Data segment -
◇ ◇ ◇ ◇ ◇

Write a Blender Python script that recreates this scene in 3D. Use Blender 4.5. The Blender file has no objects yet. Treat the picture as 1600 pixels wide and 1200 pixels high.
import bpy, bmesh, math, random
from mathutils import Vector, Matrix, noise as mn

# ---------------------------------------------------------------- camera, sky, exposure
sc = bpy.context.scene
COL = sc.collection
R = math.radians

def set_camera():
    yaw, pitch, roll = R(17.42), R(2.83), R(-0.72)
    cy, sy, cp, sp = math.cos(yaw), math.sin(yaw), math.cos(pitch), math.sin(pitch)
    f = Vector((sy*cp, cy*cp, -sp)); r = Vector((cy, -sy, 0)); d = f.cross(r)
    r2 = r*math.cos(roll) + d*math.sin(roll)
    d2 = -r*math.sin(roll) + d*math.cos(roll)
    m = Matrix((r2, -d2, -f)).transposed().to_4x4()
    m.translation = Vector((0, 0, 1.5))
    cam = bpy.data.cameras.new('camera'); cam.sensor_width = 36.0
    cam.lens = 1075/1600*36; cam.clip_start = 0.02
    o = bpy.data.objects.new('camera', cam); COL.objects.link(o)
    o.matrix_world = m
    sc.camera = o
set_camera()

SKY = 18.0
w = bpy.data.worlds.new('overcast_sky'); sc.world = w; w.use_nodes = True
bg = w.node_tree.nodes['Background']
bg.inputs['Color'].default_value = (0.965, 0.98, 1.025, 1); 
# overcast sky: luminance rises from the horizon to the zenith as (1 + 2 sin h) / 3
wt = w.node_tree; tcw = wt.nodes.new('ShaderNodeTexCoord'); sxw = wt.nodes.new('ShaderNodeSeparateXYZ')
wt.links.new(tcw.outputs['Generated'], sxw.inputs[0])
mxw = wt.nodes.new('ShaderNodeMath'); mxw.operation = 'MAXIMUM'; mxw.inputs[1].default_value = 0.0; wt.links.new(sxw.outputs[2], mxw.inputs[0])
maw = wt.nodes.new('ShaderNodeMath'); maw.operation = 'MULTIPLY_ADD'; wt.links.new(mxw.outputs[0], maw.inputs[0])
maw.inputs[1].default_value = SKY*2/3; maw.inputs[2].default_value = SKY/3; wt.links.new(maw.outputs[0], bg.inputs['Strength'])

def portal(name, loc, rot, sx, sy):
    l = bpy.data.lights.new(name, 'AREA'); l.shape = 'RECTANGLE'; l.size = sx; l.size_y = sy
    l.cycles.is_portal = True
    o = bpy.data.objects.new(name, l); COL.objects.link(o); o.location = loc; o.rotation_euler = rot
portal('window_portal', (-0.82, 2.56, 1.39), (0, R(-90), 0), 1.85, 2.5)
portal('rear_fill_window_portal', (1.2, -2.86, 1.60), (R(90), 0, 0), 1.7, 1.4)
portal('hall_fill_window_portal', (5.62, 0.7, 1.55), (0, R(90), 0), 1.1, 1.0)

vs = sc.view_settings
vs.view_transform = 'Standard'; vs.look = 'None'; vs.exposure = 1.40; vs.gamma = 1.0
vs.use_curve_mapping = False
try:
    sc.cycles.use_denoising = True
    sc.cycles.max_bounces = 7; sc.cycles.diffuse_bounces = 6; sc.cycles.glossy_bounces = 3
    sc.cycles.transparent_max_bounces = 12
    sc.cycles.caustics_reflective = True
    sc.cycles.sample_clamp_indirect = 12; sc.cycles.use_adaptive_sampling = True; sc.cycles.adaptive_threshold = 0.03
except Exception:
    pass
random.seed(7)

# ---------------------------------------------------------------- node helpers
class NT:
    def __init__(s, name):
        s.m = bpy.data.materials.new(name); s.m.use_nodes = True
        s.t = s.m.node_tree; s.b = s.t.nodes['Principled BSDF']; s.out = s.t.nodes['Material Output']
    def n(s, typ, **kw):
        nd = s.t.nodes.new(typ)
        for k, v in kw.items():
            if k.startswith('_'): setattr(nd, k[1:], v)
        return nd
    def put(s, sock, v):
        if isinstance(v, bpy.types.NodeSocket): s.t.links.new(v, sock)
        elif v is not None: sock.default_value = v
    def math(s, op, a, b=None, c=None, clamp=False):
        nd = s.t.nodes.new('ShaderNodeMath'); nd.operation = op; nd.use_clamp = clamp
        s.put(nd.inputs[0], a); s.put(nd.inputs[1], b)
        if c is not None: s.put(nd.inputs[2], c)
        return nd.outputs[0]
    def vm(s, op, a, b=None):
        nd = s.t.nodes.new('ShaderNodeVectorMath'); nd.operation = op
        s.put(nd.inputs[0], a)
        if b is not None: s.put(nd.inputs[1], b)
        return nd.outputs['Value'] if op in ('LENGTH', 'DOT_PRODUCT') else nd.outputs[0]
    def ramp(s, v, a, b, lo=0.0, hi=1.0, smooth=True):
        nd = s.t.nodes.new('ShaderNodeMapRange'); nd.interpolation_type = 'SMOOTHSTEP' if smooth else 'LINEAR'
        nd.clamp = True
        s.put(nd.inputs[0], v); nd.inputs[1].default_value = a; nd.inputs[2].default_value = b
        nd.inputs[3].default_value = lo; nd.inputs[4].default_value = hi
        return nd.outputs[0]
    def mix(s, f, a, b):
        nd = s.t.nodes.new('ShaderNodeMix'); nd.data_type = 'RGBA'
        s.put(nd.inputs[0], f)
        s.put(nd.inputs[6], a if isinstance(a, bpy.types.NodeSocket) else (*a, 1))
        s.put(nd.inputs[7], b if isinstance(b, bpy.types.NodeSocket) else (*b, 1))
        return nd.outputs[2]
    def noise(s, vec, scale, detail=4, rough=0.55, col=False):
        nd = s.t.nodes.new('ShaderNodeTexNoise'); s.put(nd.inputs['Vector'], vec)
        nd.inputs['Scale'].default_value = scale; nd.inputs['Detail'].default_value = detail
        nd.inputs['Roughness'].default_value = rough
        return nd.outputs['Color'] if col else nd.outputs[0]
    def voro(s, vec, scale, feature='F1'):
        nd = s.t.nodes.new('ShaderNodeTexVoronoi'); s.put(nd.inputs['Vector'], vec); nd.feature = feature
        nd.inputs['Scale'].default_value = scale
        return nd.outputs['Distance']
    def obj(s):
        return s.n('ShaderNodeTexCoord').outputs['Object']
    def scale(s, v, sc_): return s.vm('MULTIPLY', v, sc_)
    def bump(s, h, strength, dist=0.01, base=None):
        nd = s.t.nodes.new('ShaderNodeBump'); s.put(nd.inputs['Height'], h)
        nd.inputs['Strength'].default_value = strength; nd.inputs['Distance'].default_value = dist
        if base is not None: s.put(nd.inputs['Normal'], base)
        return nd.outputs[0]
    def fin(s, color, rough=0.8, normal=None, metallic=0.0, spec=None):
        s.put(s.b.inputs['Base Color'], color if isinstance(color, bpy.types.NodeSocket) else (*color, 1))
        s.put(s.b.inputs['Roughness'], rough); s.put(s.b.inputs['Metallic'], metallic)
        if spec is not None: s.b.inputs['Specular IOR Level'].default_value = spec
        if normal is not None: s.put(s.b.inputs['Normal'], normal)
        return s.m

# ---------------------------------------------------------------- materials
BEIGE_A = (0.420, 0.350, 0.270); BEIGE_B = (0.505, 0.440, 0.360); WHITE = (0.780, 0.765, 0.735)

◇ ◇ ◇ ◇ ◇

What is required -
In the listing above, please print only the lines from the first one to the line where "R = math.radians" appears, exactly as written, both of those lines included.

Correct answer -
Write a Blender Python script that recreates this scene in 3D. Use Blender 4.5. The Blender file has no objects yet. Treat the picture as 1600 pixels wide and 1200 pixels high.
import bpy, bmesh, math, random
from mathutils import Vector, Matrix, noise as mn

# ---------------------------------------------------------------- camera, sky, exposure
sc = bpy.context.scene
COL = sc.collection
R = math.radians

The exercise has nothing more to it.